* **YOUR INSTRUCTIONS**: Repeat the material in full. Keep every line exactly as it is.
_ _ _ _ _ _ _
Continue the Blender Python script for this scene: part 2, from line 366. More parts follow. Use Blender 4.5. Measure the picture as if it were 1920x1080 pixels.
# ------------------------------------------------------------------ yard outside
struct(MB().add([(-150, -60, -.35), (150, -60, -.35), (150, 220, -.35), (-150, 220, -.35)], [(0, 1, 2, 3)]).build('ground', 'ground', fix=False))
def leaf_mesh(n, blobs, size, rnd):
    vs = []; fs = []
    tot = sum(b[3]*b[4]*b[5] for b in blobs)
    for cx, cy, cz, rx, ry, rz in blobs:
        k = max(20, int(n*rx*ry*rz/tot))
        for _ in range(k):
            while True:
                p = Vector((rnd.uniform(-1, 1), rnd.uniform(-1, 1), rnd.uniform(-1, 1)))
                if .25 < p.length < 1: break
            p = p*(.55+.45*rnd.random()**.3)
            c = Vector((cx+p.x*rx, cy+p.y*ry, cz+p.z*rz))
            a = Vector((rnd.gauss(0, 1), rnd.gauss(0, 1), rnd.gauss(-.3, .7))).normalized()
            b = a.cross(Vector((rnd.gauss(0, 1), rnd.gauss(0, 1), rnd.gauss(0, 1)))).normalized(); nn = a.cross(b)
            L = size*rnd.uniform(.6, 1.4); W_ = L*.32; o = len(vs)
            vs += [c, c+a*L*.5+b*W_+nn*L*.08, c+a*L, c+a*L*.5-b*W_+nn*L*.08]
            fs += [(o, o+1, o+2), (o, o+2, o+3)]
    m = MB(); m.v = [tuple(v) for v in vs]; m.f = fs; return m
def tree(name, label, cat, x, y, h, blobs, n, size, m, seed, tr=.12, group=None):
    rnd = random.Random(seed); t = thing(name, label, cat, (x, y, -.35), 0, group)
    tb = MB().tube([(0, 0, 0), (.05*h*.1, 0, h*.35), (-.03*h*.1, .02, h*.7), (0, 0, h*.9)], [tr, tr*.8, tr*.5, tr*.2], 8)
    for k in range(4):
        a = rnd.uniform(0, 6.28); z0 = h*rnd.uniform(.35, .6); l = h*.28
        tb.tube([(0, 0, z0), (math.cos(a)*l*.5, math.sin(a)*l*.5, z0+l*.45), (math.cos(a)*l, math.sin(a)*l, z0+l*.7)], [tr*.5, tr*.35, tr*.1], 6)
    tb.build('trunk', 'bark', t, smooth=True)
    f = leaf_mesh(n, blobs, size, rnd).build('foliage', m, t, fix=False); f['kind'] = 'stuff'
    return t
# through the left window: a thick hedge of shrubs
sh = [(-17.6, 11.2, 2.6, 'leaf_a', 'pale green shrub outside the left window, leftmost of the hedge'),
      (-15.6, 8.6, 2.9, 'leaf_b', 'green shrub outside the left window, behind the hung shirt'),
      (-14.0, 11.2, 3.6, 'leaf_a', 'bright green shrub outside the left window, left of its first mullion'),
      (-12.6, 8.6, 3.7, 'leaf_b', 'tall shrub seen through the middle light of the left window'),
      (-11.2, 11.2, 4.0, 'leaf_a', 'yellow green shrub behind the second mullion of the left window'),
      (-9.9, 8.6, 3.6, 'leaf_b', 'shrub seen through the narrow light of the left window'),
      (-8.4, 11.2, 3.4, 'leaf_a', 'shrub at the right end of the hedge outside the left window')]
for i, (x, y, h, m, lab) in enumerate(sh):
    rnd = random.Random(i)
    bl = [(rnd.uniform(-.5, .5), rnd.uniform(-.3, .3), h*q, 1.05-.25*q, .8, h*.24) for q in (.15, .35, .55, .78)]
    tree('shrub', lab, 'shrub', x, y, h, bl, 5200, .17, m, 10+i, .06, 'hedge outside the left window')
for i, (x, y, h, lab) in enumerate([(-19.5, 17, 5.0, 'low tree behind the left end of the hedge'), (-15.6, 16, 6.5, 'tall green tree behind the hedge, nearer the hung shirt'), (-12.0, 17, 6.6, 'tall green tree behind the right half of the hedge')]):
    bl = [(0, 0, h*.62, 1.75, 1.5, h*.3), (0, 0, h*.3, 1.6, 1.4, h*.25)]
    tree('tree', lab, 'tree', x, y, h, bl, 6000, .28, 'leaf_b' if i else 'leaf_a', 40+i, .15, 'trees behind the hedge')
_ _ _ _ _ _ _
* **RESPONSE TO THIS TASK**:
Continue the Blender Python script for this scene: part 2, from line 366. More parts follow. Use Blender 4.5. Measure the picture as if it were 1920x1080 pixels.
# ------------------------------------------------------------------ yard outside
struct(MB().add([(-150, -60, -.35), (150, -60, -.35), (150, 220, -.35), (-150, 220, -.35)], [(0, 1, 2, 3)]).build('ground', 'ground', fix=False))
def leaf_mesh(n, blobs, size, rnd):
    vs = []; fs = []
    tot = sum(b[3]*b[4]*b[5] for b in blobs)
    for cx, cy, cz, rx, ry, rz in blobs:
        k = max(20, int(n*rx*ry*rz/tot))
        for _ in range(k):
            while True:
                p = Vector((rnd.uniform(-1, 1), rnd.uniform(-1, 1), rnd.uniform(-1, 1)))
                if .25 < p.length < 1: break
            p = p*(.55+.45*rnd.random()**.3)
            c = Vector((cx+p.x*rx, cy+p.y*ry, cz+p.z*rz))
            a = Vector((rnd.gauss(0, 1), rnd.gauss(0, 1), rnd.gauss(-.3, .7))).normalized()
            b = a.cross(Vector((rnd.gauss(0, 1), rnd.gauss(0, 1), rnd.gauss(0, 1)))).normalized(); nn = a.cross(b)
            L = size*rnd.uniform(.6, 1.4); W_ = L*.32; o = len(vs)
            vs += [c, c+a*L*.5+b*W_+nn*L*.08, c+a*L, c+a*L*.5-b*W_+nn*L*.08]
            fs += [(o, o+1, o+2), (o, o+2, o+3)]
    m = MB(); m.v = [tuple(v) for v in vs]; m.f = fs; return m
def tree(name, label, cat, x, y, h, blobs, n, size, m, seed, tr=.12, group=None):
    rnd = random.Random(seed); t = thing(name, label, cat, (x, y, -.35), 0, group)
    tb = MB().tube([(0, 0, 0), (.05*h*.1, 0, h*.35), (-.03*h*.1, .02, h*.7), (0, 0, h*.9)], [tr, tr*.8, tr*.5, tr*.2], 8)
    for k in range(4):
        a = rnd.uniform(0, 6.28); z0 = h*rnd.uniform(.35, .6); l = h*.28
        tb.tube([(0, 0, z0), (math.cos(a)*l*.5, math.sin(a)*l*.5, z0+l*.45), (math.cos(a)*l, math.sin(a)*l, z0+l*.7)], [tr*.5, tr*.35, tr*.1], 6)
    tb.build('trunk', 'bark', t, smooth=True)
    f = leaf_mesh(n, blobs, size, rnd).build('foliage', m, t, fix=False); f['kind'] = 'stuff'
    return t
# through the left window: a thick hedge of shrubs
sh = [(-17.6, 11.2, 2.6, 'leaf_a', 'pale green shrub outside the left window, leftmost of the hedge'),
      (-15.6, 8.6, 2.9, 'leaf_b', 'green shrub outside the left window, behind the hung shirt'),
      (-14.0, 11.2, 3.6, 'leaf_a', 'bright green shrub outside the left window, left of its first mullion'),
      (-12.6, 8.6, 3.7, 'leaf_b', 'tall shrub seen through the middle light of the left window'),
      (-11.2, 11.2, 4.0, 'leaf_a', 'yellow green shrub behind the second mullion of the left window'),
      (-9.9, 8.6, 3.6, 'leaf_b', 'shrub seen through the narrow light of the left window'),
      (-8.4, 11.2, 3.4, 'leaf_a', 'shrub at the right end of the hedge outside the left window')]
for i, (x, y, h, m, lab) in enumerate(sh):
    rnd = random.Random(i)
    bl = [(rnd.uniform(-.5, .5), rnd.uniform(-.3, .3), h*q, 1.05-.25*q, .8, h*.24) for q in (.15, .35, .55, .78)]
    tree('shrub', lab, 'shrub', x, y, h, bl, 5200, .17, m, 10+i, .06, 'hedge outside the left window')
for i, (x, y, h, lab) in enumerate([(-19.5, 17, 5.0, 'low tree behind the left end of the hedge'), (-15.6, 16, 6.5, 'tall green tree behind the hedge, nearer the hung shirt'), (-12.0, 17, 6.6, 'tall green tree behind the right half of the hedge')]):
    bl = [(0, 0, h*.62, 1.75, 1.5, h*.3), (0, 0, h*.3, 1.6, 1.4, h*.25)]
    tree('tree', lab, 'tree', x, y, h, bl, 6000, .28, 'leaf_b' if i else 'leaf_a', 40+i, .15, 'trees behind the hedge')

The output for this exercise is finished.